Trapelano da qualche mese notizie sulla negoziazione di un accordo di libero scambio fra Unione europea e Stati Uniti: il Trattato Transatlantico per il Commercio e gli Investimenti (TTIP). Il procedimento è circondato da un alone di segretezza: è democratica una gestione a porte chiuse, all’interno degli esecutivi, dove con le consultazioni si ovvia alla mancanza di discussione, partecipazione e trasparenza?

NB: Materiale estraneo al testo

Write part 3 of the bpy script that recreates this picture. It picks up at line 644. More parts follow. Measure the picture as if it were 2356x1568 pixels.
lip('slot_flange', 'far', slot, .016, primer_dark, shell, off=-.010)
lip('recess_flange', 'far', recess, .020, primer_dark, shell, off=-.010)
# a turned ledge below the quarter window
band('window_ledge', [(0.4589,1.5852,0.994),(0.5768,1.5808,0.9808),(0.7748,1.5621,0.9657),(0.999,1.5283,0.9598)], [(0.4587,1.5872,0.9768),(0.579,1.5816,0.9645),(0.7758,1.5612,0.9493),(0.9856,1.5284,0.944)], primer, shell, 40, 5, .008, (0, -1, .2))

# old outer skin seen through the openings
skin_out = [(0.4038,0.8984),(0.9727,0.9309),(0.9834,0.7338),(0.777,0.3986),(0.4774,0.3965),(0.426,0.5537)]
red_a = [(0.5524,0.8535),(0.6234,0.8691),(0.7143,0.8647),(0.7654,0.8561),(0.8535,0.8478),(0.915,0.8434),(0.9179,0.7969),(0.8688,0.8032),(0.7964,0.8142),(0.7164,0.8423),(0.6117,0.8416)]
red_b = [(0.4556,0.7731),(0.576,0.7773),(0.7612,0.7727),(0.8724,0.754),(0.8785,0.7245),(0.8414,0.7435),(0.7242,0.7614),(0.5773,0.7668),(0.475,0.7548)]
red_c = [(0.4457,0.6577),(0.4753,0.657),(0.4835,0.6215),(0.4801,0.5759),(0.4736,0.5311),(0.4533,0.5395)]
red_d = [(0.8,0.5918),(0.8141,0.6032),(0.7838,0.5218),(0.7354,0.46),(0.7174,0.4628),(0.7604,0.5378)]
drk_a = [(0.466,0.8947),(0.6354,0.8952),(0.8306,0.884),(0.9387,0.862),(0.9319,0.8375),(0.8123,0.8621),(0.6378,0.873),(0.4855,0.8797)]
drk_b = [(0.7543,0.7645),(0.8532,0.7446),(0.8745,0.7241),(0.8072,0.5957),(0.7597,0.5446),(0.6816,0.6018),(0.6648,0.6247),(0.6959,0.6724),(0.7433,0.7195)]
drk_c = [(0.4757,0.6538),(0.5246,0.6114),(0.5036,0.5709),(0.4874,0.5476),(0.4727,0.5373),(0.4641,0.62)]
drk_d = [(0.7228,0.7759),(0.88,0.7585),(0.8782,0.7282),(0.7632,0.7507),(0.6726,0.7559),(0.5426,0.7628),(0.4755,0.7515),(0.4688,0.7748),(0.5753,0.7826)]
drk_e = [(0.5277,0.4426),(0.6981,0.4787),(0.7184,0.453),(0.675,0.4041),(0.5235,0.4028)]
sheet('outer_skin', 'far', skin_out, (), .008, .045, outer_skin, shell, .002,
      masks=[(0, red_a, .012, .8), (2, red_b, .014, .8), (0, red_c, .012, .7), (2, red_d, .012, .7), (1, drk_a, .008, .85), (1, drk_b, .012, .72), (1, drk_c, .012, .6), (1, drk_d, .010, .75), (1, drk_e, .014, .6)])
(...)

Dopo una prima parte dell’intervento dedicata al commento delle procedure seguite, nei paragrafi successivi si esamina il contenuto del TTIP. In primo luogo si analizzano le linee di quella che si prospetta come una massiccia deregolamentazione, che potenzialmente incide, ed entra in collisione, con la tutela di diritti come la salute, l’ambiente e il lavoro. In secondo luogo, si ragiona degli effetti dell’introduzione del meccanismo di risoluzione delle controversie tra Stato e investitore, quale strumento di giustizia privata che rischia di eludere le ordinarie vie giurisdizionali e limitare la potestà normativa degli Stati.
Il TTIP – si osserva in conclusione – pare inserirsi, con una buona dose di spregiudicatezza, nel percorso che, in senso opposto alla limitazione del potere del costituzionalismo, restringe gli spazi di sovranità popolare e commissaria gli Stati nel nome della sovranità dei mercati.